More about the slides in a moment. For right now, let’s just say that when I looked closely at this image, I thought, “Well, that vegetation will make things safer for me when I explore down the ridge!” It did give me lots of stuff to hang onto. It also made the ridge virtually impenetrable.

After a brief period of spruce forest interspersed with witch hobble, it turned into what you see below.

I crawled through the jungle.

I crawled through the jungle.

Every now and then, the way would be almost clear for a few feet.

It didn't last.

It didn’t last.

I got glimpses of a pretty big slide to the right. This is different than what the satellite image shows.

Telephoto view of slide.

Telephoto view of slide.

Much later in my outing, I had a glimpse of the area from the upper Bradley Fork trail. There is a huge slide that comes down from just west of Laurel Top—exactly what this might be the upper part of. Very intriguing. I wish I could have taken a picture of it, but from that standpoint, there was too much forest in between, and the light was bad.
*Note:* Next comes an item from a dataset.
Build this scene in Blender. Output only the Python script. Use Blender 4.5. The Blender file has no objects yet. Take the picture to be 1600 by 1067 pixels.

From the ridge, I had views of what I call Fortress Ridge to the west and Fishtail Ridge to the east.

Fortress Ridge, with a heath-covered side ridge coming down.

Fortress Ridge, with a heath-covered side ridge coming down.

Fishtail Ridge has some interesting exposed rock.

Fishtail Ridge has some interesting exposed rock.

I wrestled with the rhodo and laurel for a while. It was pretty grim, and I saw no signs that it would let up any time soon. In fact, it got worse as the ridge grew narrower and steeper. Plus, I had to take into account the dimensions of my overall outing. So I turned around and crawled back up. Of course, the wind-blasted branches had all been aiming downslope, so to speak, so now I was going against the grain. Experienced bushwhackers will know what I mean.

Valley of Frowning Rock Prong from the A.T. close to the ridge.

Valley of Frowning Rock Prong from the A.T. close to the ridge.

I hadn’t seen anyone all day, but now I ran into a total of six thru-hikers. I had a burst of adrenalin from my mini-adventure, so I galloped past them all with my much lighter pack, turned down Hughes Ridge, and felt great until I hit the junction with the upper Bradley Fork trail. All of a sudden I felt horribly tired, and I still had 7.4 miles to go. I stopped, had something to eat, and pressed on.

It was pretty much of a death march from that point on. Fortunately, once down on the section of trail that goes along Bradley Fork itself, the flowers made a nice show. But I will say that I took all of the photos below at the beginning of the hike, not at the end. In my final miles, I was in that robotic mode where I didn’t even want to break stride to take a picture—and I knew ahead of time it was going to be that way. So below you will see some photos from early in the morning.

A lovely cluster of Trillium grandiflorum.

A lovely cluster of Trillium grandiflorum.

My first geraniums of 2013.

My first geraniums of 2013.

A carpet of phacelia.

A carpet of phacelia.

Mayapples and phacelia.

Mayapples and phacelia.

I feel as though I don’t want to set foot on the lower Bradley Fork trail again for quite a while, but I do want to explore some of the slides in the headwaters area, possibly going out from Newfound Gap. For now, I will just daydream about it.

I don’t expect many people will be interested in this.

Hepatica with furry new leaves just starting to grow. It's spring!

Hepatica with furry new leaves just starting to grow. It’s finally spring!